En 2016 hemos sabido que existen las ondas gravitacionales y que se han podido detectar. Ha sido una grandísima hazaña científico-tecnológica gracias a la cual se ha podido verificar una de las predicciones de la teoría de general de la relatividad, formulada por Einstein hace un siglo. Y sobre todo, ha abierto la vía a la observación del universo mediante esos “nuevos ojos” -las ondas-, ojos que nos enseñarán aspectos hasta ahora desconocidos de lo que hay “ahí afuera”. Ha habido otros grandes avances, por supuesto, aunque sólo añadiré aquí, por los miles de vidas humanas que salvará, el de la vacuna contra el ébola que ha demostrado una eficacia del 100%.
Y sin embargo, este curioso observador del mundo que acude ante sus lectores cada dos semanas deja el año con una sensación de pesar y cierto -o mucho- pesimismo. Porque las victorias de los partidarios de la salida del Reino Unido de la Unión Europea y del candidato Donald Trump en las elecciones norteamericanas han sido dos severas derrotas de la ciencia, al haberlo sido del pensamiento crítico, pilar fundamental de aquélla.
Aunque ha sido objeto de críticas y chanzas, la palabra “posverdad” -tomada del inglés postruth- puede ser usada de forma adecuada para calificar el sustantivo “época”. De esa forma, podemos referirnos a nuestro tiempo como “época posverdad”. Esa expresión no denomina un fenómeno ya conocido, sino que nombra algo nuevo, algo acerca de lo que había ciertas pistas, elementos fragmentarios, manifestaciones parciales o anticipos, pero que no había adquirido aún verdadera carta de naturaleza. Siempre ha habido mentiras, por supuesto, pero quizás no haya habido antes tantas en el discurso público y, sobre todo, quizás nunca como ahora la falsedad o veracidad de una proposición había tenido tan poca trascendencia. En eso radica, a mi juicio, la novedad: en la “época posverdad” las verdades no importan, en la “época posthechos” (como prefiero denominarla) los hechos fehacientes no importan. Importa, más que nunca, que las proposiciones, verdaderas o falsas, se acomoden a nuestros gustos, preferencias o intereses.
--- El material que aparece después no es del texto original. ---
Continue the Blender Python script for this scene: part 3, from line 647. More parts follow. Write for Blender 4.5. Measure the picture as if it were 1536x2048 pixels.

Esa disposición mental no surge de manera espontánea. No nace de la nada. Aparece, en gran parte al menos, como consecuencia de la influencia que a la larga ha acabado ejerciendo el pensamiento posmoderno. El posmodernismo cuestionó de forma radical la distinción entre lo verdadero y lo falso; atribuyó a la ciencia la condición de constructo social, despojándola así de cualquier pretensión de objetividad y superioridad epistemológica; negó, en sus manifestaciones más extremas, la misma existencia de una realidad. Pues bien, ese ha sido el caldo de cultivo intelectual en que se ha desarrollado el desprecio a las nociones contrastadas, las proposiciones verdaderas e, incluso, los hechos fehacientes. Lo que no era sino el delirio de una minoría intelectual enemiga de la razón y partidaria del “todo vale”, ha acabado por convertirse en una patología social de consecuencias potencialmente devastadoras. El pensamiento posmoderno ha socavado así las bases del pensamiento crítico y de la razón.
La comunidad científica norteamericana está preocupada porque el señor Trump ha manifestado su propósito de tomar decisiones ajenas a los hechos contrastados y porque creen que su política se opondrá al progreso del conocimiento. Y los científicos del Reino Unido creen que la salida de la Unión Europea debilitará de forma significativa a la ciencia británica. De confirmarse esos temores, el avance del conocimiento se vería frenado en dos de los países con mayor tradición y potencia científica del mundo. Dejarían así un mayor espacio al avance de la sinrazón. Habría comenzado a formarse de ese modo un círculo vicioso de imprevisibles consecuencias.